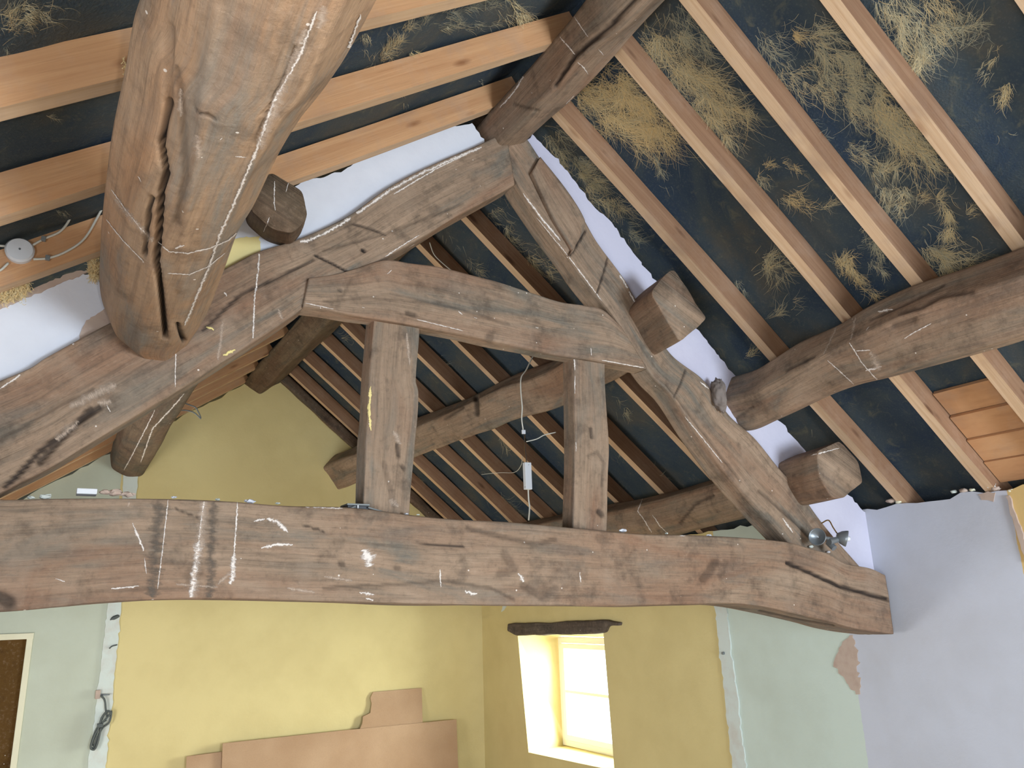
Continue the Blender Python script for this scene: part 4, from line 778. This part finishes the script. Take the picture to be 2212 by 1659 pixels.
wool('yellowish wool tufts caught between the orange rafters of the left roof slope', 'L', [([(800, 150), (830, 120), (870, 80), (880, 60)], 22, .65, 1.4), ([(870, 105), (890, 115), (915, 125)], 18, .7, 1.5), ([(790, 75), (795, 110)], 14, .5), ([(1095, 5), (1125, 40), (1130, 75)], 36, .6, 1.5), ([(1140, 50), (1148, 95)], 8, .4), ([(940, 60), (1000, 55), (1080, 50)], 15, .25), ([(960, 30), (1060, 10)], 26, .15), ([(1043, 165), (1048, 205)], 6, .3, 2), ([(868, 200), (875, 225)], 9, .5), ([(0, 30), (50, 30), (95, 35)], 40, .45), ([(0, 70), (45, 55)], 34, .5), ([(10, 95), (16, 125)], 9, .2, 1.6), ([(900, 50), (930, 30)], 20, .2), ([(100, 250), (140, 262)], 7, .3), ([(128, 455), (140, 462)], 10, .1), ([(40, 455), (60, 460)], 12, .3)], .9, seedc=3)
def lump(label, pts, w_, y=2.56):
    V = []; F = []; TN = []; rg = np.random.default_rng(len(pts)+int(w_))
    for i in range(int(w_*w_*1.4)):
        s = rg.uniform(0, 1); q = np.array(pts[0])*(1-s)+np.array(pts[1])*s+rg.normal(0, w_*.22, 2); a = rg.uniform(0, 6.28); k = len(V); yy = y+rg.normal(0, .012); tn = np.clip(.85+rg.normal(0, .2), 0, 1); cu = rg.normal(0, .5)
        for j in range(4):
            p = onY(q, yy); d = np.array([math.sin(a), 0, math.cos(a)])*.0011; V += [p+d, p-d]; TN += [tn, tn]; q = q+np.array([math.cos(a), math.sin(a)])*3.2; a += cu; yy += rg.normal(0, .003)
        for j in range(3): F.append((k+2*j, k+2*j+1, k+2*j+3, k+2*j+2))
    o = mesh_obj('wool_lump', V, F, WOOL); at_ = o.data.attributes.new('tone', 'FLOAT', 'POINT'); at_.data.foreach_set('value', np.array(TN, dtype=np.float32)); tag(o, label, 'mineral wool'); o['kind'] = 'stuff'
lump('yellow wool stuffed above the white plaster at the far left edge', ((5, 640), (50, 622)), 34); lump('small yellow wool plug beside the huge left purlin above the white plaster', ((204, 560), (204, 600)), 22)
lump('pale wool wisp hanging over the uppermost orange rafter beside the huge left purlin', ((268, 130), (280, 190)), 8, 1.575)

____________________

**STATED TASK**. Reproduce the material in its entirety and word for word, without the pictures.

**RESULT OF THE TASK**.
Continue the Blender Python script for this scene: part 4, from line 778. This part finishes the script. Take the picture to be 2212 by 1659 pixels.
wool('yellowish wool tufts caught between the orange rafters of the left roof slope', 'L', [([(800, 150), (830, 120), (870, 80), (880, 60)], 22, .65, 1.4), ([(870, 105), (890, 115), (915, 125)], 18, .7, 1.5), ([(790, 75), (795, 110)], 14, .5), ([(1095, 5), (1125, 40), (1130, 75)], 36, .6, 1.5), ([(1140, 50), (1148, 95)], 8, .4), ([(940, 60), (1000, 55), (1080, 50)], 15, .25), ([(960, 30), (1060, 10)], 26, .15), ([(1043, 165), (1048, 205)], 6, .3, 2), ([(868, 200), (875, 225)], 9, .5), ([(0, 30), (50, 30), (95, 35)], 40, .45), ([(0, 70), (45, 55)], 34, .5), ([(10, 95), (16, 125)], 9, .2, 1.6), ([(900, 50), (930, 30)], 20, .2), ([(100, 250), (140, 262)], 7, .3), ([(128, 455), (140, 462)], 10, .1), ([(40, 455), (60, 460)], 12, .3)], .9, seedc=3)
def lump(label, pts, w_, y=2.56):
    V = []; F = []; TN = []; rg = np.random.default_rng(len(pts)+int(w_))
    for i in range(int(w_*w_*1.4)):
        s = rg.uniform(0, 1); q = np.array(pts[0])*(1-s)+np.array(pts[1])*s+rg.normal(0, w_*.22, 2); a = rg.uniform(0, 6.28); k = len(V); yy = y+rg.normal(0, .012); tn = np.clip(.85+rg.normal(0, .2), 0, 1); cu = rg.normal(0, .5)
        for j in range(4):
            p = onY(q, yy); d = np.array([math.sin(a), 0, math.cos(a)])*.0011; V += [p+d, p-d]; TN += [tn, tn]; q = q+np.array([math.cos(a), math.sin(a)])*3.2; a += cu; yy += rg.normal(0, .003)
        for j in range(3): F.append((k+2*j, k+2*j+1, k+2*j+3, k+2*j+2))
    o = mesh_obj('wool_lump', V, F, WOOL); at_ = o.data.attributes.new('tone', 'FLOAT', 'POINT'); at_.data.foreach_set('value', np.array(TN, dtype=np.float32)); tag(o, label, 'mineral wool'); o['kind'] = 'stuff'
lump('yellow wool stuffed above the white plaster at the far left edge', ((5, 640), (50, 622)), 34); lump('small yellow wool plug beside the huge left purlin above the white plaster', ((204, 560), (204, 600)), 22)
lump('pale wool wisp hanging over the uppermost orange rafter beside the huge left purlin', ((268, 130), (280, 190)), 8, 1.575)